Did you notice—he mentioned coffee? My heart swells, thinking of his expressive eyebrows above the rim of a coffee mug, his quirky smile and self-deprecating intelligence. I wish I could sit down again with him over a freshly brewed cup. But writing this reflection is the only way I have now to conjure him across a coffee table.

You might be thinking, why does any of this matter to someone who didn’t know my friend? Well, first off, most everyone loves a mystery, like those lights in the sky, and we have to share the available space on this small planet. Consider the emotional climate we’re living in now. In some ways, little has changed since my circle of Madison friends came of age. We’re still talking about war and civil rights, among a raft of other issues.

It grieves me that, rather than working through disagreements, people are choosing to drive wedges—between themselves and “strangers,” even between themselves and their loved ones, just as my departed friend’s young adulthood had been marred by division and argument in his family. Family disagreements are one thing, complicated and personal—national disagreements are something else. Our national well-being is at stake. I don’t suppose I need to tell you that I think it well past time for us to stop political grandstanding and work through our differences. And I will never see senseless violence as the answer to problems—whether it’s the blowing up of Sterling Hall, or the January 6 attack on the U.S. Capitol.

All I have to do is think about human nature, the human condition, and it tells me that the line between any of us, from all generations, is a thin one—nothing much separates us in terms of our human need. There’s a part of me that thinks I need to make up for never taking that shorthand class, so I keep putting pen to paper in hopes that the stories I tell will move someone, somewhere, to open their heart and mind to someone else, whoever that someone might be.

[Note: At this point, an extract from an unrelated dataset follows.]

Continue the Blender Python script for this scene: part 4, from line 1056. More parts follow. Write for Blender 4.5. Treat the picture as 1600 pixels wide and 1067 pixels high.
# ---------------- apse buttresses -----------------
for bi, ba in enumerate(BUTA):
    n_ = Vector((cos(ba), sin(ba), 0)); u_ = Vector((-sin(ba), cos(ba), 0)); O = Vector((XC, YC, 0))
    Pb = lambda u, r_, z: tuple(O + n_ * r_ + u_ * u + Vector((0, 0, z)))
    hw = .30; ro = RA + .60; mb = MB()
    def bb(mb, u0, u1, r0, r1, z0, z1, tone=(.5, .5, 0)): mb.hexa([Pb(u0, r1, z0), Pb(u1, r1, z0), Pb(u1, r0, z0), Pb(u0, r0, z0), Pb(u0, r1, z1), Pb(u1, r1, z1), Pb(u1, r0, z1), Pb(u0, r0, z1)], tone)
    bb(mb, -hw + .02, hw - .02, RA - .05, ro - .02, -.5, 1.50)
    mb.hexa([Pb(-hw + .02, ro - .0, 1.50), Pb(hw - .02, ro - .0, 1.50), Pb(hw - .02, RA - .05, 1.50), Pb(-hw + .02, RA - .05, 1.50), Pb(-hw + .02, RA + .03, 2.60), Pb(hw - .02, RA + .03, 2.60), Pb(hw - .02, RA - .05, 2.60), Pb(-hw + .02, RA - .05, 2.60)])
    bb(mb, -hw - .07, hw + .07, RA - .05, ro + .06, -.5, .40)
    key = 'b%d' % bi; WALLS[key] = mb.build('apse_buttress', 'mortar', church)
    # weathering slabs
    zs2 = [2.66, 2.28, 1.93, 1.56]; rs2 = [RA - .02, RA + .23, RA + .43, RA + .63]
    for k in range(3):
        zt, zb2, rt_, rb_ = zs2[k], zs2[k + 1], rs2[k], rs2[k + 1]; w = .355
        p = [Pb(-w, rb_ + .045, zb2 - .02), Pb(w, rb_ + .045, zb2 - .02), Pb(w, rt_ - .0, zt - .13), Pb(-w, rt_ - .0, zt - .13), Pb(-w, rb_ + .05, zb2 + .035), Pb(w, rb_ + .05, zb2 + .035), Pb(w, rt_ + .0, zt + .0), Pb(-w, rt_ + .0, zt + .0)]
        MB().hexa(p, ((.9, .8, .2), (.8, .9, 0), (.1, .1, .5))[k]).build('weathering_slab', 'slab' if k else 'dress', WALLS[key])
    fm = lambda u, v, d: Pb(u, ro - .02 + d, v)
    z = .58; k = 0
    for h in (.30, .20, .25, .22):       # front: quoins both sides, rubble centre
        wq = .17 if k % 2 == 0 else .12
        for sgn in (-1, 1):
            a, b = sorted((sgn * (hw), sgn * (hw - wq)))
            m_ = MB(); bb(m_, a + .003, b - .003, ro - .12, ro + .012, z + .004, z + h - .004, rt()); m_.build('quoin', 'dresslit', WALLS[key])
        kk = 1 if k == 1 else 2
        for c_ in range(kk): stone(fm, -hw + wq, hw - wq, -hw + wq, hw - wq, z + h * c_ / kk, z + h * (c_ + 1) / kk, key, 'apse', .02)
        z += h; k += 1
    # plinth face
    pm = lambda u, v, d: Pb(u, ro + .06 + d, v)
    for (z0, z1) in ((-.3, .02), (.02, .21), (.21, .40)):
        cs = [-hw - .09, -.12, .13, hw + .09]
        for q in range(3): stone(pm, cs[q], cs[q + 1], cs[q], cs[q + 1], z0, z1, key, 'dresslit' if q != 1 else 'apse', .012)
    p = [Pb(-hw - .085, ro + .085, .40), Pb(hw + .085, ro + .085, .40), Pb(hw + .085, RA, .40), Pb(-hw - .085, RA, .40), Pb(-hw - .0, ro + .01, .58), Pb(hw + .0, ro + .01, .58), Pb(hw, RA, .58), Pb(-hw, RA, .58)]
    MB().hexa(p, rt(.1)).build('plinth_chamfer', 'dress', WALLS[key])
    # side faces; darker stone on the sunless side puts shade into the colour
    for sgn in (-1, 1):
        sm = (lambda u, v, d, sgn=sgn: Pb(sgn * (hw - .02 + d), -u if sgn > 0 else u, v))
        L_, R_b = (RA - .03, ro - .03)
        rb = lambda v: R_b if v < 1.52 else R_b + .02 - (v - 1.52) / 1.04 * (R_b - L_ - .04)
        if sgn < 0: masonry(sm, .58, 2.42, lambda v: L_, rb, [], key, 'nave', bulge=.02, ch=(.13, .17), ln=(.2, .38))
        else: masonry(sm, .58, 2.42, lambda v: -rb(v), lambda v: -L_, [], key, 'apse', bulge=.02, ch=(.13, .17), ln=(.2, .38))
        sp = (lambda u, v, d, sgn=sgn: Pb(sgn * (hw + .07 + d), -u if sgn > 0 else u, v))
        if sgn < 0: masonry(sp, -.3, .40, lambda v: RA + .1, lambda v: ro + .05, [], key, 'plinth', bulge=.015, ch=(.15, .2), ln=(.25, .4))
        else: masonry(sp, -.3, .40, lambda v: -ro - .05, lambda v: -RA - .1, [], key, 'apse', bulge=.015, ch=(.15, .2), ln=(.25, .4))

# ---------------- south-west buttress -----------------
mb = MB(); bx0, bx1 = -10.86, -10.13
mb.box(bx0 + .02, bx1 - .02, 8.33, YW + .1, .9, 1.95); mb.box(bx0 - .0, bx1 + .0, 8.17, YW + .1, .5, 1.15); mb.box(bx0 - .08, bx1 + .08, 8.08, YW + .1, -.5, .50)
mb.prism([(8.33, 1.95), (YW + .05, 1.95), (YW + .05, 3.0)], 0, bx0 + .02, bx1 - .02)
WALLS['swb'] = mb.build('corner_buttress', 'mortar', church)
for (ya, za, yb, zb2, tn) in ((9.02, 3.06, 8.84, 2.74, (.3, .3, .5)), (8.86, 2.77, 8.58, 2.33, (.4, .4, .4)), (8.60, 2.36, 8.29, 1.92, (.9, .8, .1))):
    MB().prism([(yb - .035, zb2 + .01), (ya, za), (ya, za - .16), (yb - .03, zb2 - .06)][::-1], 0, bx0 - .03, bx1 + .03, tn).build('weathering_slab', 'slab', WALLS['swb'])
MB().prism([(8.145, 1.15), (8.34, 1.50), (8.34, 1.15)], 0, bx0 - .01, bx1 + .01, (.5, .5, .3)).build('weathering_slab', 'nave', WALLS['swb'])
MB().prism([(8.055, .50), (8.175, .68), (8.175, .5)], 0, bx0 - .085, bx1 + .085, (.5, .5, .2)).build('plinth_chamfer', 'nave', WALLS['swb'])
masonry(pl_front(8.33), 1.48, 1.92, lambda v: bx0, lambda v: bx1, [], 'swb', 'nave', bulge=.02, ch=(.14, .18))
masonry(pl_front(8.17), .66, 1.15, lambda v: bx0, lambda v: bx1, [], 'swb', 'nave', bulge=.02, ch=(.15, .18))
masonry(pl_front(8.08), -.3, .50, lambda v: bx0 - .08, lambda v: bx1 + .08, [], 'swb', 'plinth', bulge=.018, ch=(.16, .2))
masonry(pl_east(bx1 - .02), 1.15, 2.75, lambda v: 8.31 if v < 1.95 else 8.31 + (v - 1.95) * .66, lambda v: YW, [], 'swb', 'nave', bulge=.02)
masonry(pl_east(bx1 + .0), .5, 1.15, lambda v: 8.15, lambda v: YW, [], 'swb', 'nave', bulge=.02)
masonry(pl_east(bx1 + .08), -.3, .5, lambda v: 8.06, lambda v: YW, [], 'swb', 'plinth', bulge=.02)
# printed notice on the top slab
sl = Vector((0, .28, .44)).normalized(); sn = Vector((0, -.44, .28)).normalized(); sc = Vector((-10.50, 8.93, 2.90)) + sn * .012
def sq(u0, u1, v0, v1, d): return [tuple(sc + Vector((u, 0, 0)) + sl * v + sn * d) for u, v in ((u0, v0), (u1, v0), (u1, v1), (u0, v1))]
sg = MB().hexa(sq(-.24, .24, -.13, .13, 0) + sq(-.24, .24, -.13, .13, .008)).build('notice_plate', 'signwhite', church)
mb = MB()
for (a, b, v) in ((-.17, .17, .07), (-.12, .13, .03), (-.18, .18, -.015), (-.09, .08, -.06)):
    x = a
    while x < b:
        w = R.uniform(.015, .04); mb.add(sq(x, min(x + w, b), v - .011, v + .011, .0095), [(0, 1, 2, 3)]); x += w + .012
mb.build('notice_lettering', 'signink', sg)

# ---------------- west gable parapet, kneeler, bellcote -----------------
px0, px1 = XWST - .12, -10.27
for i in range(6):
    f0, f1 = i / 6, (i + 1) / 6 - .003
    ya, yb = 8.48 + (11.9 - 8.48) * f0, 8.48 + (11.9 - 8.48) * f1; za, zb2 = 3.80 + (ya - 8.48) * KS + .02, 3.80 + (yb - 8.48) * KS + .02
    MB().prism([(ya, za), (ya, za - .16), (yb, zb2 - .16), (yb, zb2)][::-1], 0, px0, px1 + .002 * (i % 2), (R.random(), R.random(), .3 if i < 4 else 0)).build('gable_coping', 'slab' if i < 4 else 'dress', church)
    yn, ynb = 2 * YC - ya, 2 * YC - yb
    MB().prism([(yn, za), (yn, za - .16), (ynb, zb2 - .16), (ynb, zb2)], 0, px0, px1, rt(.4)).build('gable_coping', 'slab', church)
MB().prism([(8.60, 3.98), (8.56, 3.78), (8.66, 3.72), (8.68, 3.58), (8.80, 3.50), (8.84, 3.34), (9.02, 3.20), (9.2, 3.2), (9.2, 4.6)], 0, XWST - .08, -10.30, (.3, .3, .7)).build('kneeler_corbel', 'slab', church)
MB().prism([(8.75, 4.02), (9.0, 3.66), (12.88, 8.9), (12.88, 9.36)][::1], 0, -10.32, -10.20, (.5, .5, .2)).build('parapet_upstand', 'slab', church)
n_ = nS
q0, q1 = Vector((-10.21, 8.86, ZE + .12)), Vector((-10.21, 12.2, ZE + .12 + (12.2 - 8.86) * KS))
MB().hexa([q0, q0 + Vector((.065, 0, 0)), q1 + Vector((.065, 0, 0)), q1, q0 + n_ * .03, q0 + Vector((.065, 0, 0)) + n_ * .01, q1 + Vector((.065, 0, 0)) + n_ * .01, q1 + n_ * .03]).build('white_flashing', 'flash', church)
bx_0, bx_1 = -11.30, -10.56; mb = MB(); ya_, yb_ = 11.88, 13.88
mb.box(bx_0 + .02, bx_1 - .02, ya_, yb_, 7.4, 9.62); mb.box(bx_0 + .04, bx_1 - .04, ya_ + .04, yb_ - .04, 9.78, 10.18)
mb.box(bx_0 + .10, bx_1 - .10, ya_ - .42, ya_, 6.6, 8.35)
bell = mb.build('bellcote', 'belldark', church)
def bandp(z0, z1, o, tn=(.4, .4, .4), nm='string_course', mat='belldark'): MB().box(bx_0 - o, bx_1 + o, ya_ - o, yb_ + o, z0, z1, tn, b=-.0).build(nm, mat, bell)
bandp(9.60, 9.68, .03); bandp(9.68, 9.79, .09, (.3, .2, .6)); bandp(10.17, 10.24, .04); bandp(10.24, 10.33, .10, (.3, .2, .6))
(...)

Still, this reflection grew out of my puzzling over the things that separate human generations. When my friend’s e-mail arrived, sharing his thoughts about our trip to the farm, I was moved to the point of tears. He was a scientist of the natural world, fascinated with every rock and star. He was also an able writer who could evoke a scene, a feeling. I learned from his lyrical words tripping across my computer screen that, though we had not found a flying saucer on our trip, he’d found something better. He’d found his way across the thin line between generations. It comforts me to know that he found it in my parents’ peaceful living room, in my mother’s quiet way.